- **WHAT YOU SHOULD DO**: Retype the data below without altering anything.
## begin
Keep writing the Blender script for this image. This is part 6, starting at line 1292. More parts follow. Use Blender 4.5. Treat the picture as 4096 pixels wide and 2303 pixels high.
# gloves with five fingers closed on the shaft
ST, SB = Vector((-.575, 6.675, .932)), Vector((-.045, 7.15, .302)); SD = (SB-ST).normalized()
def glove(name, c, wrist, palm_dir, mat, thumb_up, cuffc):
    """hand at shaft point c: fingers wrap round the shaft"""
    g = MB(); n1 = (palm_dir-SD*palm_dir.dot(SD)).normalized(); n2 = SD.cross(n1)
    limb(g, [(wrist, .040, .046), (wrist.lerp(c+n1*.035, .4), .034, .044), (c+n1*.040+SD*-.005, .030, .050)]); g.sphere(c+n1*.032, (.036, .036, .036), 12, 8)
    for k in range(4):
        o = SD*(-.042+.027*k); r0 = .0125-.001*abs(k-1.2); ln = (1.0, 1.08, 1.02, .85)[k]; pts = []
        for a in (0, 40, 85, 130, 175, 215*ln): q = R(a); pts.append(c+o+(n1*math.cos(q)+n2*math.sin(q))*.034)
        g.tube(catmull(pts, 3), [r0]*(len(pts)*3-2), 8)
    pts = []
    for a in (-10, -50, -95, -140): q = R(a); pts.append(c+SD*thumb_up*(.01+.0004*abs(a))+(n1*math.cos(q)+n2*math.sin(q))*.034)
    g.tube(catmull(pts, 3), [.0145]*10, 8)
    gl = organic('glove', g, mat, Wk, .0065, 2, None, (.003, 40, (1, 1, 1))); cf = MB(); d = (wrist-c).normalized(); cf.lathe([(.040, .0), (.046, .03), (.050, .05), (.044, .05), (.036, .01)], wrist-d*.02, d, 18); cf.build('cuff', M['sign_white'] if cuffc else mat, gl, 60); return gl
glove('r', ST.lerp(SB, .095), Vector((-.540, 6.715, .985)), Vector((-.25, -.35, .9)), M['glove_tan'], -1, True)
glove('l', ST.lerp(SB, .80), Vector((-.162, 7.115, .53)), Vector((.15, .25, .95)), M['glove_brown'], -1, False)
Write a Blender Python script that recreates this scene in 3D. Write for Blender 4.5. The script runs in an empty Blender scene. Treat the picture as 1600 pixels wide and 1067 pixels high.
## end
- **EXPECTED ANSWER**:
Keep writing the Blender script for this image. This is part 6, starting at line 1292. More parts follow. Use Blender 4.5. Treat the picture as 4096 pixels wide and 2303 pixels high.
# gloves with five fingers closed on the shaft
ST, SB = Vector((-.575, 6.675, .932)), Vector((-.045, 7.15, .302)); SD = (SB-ST).normalized()
def glove(name, c, wrist, palm_dir, mat, thumb_up, cuffc):
    """hand at shaft point c: fingers wrap round the shaft"""
    g = MB(); n1 = (palm_dir-SD*palm_dir.dot(SD)).normalized(); n2 = SD.cross(n1)
    limb(g, [(wrist, .040, .046), (wrist.lerp(c+n1*.035, .4), .034, .044), (c+n1*.040+SD*-.005, .030, .050)]); g.sphere(c+n1*.032, (.036, .036, .036), 12, 8)
    for k in range(4):
        o = SD*(-.042+.027*k); r0 = .0125-.001*abs(k-1.2); ln = (1.0, 1.08, 1.02, .85)[k]; pts = []
        for a in (0, 40, 85, 130, 175, 215*ln): q = R(a); pts.append(c+o+(n1*math.cos(q)+n2*math.sin(q))*.034)
        g.tube(catmull(pts, 3), [r0]*(len(pts)*3-2), 8)
    pts = []
    for a in (-10, -50, -95, -140): q = R(a); pts.append(c+SD*thumb_up*(.01+.0004*abs(a))+(n1*math.cos(q)+n2*math.sin(q))*.034)
    g.tube(catmull(pts, 3), [.0145]*10, 8)
    gl = organic('glove', g, mat, Wk, .0065, 2, None, (.003, 40, (1, 1, 1))); cf = MB(); d = (wrist-c).normalized(); cf.lathe([(.040, .0), (.046, .03), (.050, .05), (.044, .05), (.036, .01)], wrist-d*.02, d, 18); cf.build('cuff', M['sign_white'] if cuffc else mat, gl, 60); return gl
glove('r', ST.lerp(SB, .095), Vector((-.540, 6.715, .985)), Vector((-.25, -.35, .9)), M['glove_tan'], -1, True)
glove('l', ST.lerp(SB, .80), Vector((-.162, 7.115, .53)), Vector((.15, .25, .95)), M['glove_brown'], -1, False)
Write a Blender Python script that recreates this scene in 3D. Write for Blender 4.5. The script runs in an empty Blender scene. Treat the picture as 1600 pixels wide and 1067 pixels high.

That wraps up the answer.